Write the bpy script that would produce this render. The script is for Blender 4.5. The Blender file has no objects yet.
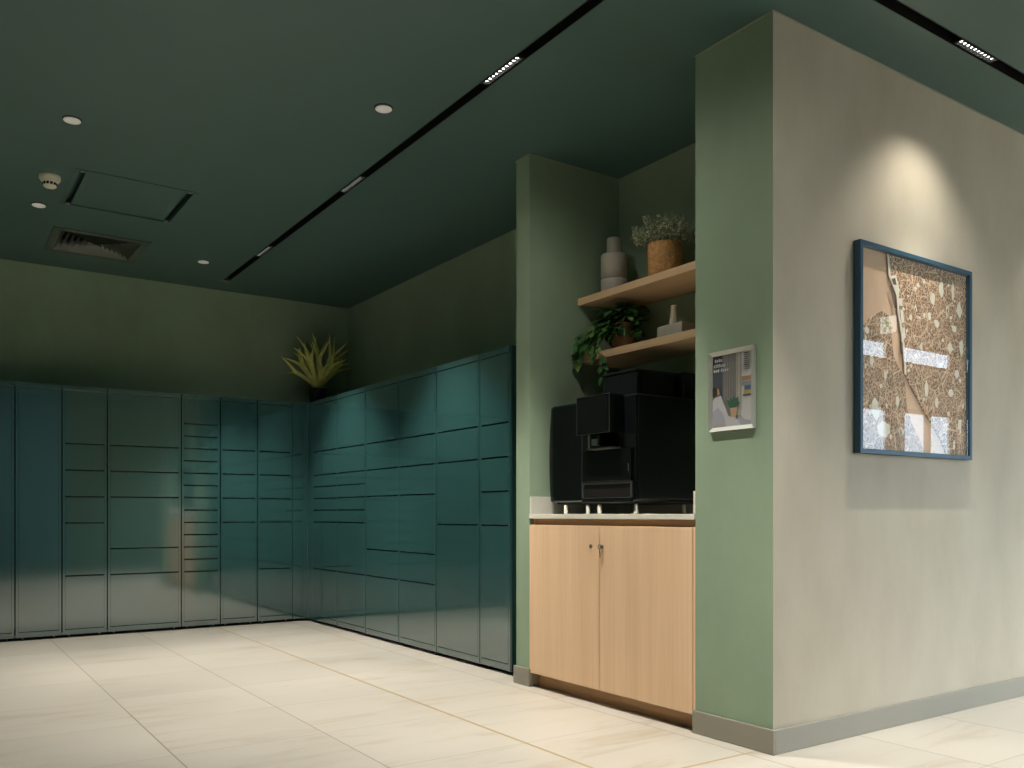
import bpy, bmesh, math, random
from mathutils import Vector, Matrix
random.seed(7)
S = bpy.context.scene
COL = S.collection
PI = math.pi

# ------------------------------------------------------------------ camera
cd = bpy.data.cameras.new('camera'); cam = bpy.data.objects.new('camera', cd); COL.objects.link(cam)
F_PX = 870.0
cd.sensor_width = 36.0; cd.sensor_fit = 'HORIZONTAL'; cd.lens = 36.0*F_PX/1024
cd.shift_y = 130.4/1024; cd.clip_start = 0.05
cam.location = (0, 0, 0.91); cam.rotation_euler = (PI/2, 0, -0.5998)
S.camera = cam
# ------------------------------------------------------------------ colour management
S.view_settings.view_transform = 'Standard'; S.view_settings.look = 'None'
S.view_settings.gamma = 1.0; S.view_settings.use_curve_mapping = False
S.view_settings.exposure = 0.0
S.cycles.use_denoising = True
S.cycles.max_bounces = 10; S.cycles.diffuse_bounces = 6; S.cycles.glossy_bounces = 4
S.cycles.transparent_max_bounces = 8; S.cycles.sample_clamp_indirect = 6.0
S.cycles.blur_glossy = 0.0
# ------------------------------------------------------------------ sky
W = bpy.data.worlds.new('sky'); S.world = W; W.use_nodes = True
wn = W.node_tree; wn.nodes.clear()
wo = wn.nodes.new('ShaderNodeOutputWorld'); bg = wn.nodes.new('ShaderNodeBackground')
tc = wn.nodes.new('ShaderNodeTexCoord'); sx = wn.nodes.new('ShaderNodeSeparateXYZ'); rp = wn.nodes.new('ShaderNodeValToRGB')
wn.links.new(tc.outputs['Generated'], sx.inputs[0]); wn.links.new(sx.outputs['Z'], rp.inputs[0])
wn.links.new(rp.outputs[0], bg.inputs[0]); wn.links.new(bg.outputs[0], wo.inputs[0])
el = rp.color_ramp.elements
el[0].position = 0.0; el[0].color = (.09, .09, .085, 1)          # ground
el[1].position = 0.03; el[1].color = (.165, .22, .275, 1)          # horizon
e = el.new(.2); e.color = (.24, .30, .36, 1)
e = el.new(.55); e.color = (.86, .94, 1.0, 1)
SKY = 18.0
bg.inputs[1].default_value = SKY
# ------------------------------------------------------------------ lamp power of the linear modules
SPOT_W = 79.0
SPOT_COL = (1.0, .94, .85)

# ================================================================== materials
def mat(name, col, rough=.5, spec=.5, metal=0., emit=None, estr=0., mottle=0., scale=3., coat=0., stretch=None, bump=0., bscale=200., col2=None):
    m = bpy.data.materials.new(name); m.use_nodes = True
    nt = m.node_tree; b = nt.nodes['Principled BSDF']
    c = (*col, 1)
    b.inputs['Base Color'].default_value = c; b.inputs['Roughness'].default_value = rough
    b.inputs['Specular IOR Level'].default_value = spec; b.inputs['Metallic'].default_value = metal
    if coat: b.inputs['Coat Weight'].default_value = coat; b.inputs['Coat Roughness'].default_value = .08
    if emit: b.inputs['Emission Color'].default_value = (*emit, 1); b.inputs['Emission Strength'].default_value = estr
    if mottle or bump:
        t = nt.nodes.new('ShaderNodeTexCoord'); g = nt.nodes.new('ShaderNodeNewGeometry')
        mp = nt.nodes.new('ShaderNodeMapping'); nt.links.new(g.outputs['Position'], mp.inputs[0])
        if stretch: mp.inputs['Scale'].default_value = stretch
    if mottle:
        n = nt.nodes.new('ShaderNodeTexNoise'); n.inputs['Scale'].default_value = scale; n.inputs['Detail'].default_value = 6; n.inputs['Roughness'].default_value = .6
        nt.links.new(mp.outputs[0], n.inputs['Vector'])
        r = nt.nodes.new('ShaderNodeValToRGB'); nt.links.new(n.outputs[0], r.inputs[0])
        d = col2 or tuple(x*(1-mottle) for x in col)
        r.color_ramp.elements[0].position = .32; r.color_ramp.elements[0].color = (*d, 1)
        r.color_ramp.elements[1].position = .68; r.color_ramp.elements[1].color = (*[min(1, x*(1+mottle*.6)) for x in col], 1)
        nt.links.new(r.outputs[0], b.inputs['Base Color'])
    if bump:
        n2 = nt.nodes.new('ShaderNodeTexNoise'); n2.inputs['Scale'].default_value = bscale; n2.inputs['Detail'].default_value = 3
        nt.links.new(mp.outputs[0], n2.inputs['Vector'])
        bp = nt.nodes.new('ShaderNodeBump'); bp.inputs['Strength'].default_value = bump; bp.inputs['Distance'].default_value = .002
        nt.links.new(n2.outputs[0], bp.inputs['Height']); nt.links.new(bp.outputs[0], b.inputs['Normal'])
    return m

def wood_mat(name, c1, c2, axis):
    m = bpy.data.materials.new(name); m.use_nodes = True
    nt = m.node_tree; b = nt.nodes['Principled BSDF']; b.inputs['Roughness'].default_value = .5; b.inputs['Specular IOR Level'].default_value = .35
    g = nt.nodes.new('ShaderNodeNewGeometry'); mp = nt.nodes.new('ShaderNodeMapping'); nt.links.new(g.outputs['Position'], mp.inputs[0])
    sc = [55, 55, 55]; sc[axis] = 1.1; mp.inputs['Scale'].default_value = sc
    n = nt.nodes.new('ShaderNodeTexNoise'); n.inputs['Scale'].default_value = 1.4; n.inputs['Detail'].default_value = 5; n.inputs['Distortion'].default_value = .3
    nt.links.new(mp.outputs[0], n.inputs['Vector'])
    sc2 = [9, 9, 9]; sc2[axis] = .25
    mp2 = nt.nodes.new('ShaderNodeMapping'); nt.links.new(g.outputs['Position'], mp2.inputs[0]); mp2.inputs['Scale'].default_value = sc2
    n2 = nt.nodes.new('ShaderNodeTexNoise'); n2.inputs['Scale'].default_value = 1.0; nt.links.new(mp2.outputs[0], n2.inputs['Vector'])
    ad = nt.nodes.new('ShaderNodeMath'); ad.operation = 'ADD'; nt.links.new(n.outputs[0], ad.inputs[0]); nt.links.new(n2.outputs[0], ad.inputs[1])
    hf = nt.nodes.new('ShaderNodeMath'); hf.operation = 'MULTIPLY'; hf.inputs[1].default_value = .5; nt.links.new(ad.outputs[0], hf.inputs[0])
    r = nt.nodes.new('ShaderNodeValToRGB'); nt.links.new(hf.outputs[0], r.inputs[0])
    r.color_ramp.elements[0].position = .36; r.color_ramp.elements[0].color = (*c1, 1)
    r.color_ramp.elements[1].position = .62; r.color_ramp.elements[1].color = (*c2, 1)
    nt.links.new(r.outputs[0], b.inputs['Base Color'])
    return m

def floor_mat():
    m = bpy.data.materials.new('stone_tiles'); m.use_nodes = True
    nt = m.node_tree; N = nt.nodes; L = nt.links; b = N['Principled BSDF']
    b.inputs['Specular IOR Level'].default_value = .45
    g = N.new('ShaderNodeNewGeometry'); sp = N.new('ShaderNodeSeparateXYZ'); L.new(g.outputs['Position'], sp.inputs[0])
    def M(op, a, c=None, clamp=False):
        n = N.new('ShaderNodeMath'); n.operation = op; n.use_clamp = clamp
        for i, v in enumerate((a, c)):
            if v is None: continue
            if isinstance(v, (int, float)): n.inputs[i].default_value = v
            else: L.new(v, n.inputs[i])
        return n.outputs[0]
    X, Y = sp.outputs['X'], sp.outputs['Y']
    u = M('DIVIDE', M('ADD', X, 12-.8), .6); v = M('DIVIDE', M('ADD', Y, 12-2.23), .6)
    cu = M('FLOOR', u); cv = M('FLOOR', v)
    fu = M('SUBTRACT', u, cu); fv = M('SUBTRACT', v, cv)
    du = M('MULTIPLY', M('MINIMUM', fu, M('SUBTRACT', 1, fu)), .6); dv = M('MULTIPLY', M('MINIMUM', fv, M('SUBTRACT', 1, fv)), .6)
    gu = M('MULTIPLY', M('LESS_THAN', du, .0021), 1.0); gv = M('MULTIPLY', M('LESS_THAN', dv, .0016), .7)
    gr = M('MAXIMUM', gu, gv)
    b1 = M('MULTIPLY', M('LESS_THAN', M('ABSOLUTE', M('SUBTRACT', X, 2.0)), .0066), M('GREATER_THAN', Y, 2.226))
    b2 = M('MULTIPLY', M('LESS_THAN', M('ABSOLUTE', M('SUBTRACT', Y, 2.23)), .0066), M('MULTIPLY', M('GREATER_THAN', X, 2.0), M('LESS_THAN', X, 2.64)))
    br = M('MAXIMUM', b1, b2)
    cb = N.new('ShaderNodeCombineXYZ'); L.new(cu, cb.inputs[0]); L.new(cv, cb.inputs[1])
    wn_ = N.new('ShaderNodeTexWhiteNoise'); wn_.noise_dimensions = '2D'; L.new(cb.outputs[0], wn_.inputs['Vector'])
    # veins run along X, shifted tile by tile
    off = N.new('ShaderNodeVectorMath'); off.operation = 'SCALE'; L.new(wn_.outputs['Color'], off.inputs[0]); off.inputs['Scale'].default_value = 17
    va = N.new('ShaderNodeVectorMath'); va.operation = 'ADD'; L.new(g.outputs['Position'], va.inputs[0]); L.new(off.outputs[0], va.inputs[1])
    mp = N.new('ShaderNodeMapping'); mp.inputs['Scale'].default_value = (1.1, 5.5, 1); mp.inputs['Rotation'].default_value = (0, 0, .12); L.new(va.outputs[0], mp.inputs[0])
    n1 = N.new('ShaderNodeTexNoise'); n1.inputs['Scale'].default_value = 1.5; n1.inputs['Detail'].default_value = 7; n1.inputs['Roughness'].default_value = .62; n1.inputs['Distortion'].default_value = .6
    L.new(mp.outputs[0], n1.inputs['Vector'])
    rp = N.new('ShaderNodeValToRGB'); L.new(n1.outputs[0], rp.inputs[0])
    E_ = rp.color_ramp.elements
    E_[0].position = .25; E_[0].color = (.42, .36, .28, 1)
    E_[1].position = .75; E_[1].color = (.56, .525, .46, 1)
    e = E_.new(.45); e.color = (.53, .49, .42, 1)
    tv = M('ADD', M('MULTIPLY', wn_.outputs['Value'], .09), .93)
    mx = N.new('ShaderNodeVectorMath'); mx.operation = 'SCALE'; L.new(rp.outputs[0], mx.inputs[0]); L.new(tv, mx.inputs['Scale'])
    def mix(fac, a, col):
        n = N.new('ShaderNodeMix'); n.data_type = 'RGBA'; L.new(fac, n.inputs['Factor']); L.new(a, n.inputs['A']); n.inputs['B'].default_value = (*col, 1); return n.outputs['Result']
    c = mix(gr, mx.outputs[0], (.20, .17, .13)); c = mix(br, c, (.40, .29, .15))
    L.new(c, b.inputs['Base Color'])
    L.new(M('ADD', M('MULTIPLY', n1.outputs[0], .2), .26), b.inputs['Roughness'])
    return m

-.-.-

» DIRECTIONS FOR THIS TASK
Would you reproduce the lines above, from the very first through the line containing "PI = math.pi", exactly and without the pictures?

» WRITTEN SOLUTION
Write the bpy script that would produce this render. The script is for Blender 4.5. The Blender file has no objects yet.
import bpy, bmesh, math, random
from mathutils import Vector, Matrix
random.seed(7)
S = bpy.context.scene
COL = S.collection
PI = math.pi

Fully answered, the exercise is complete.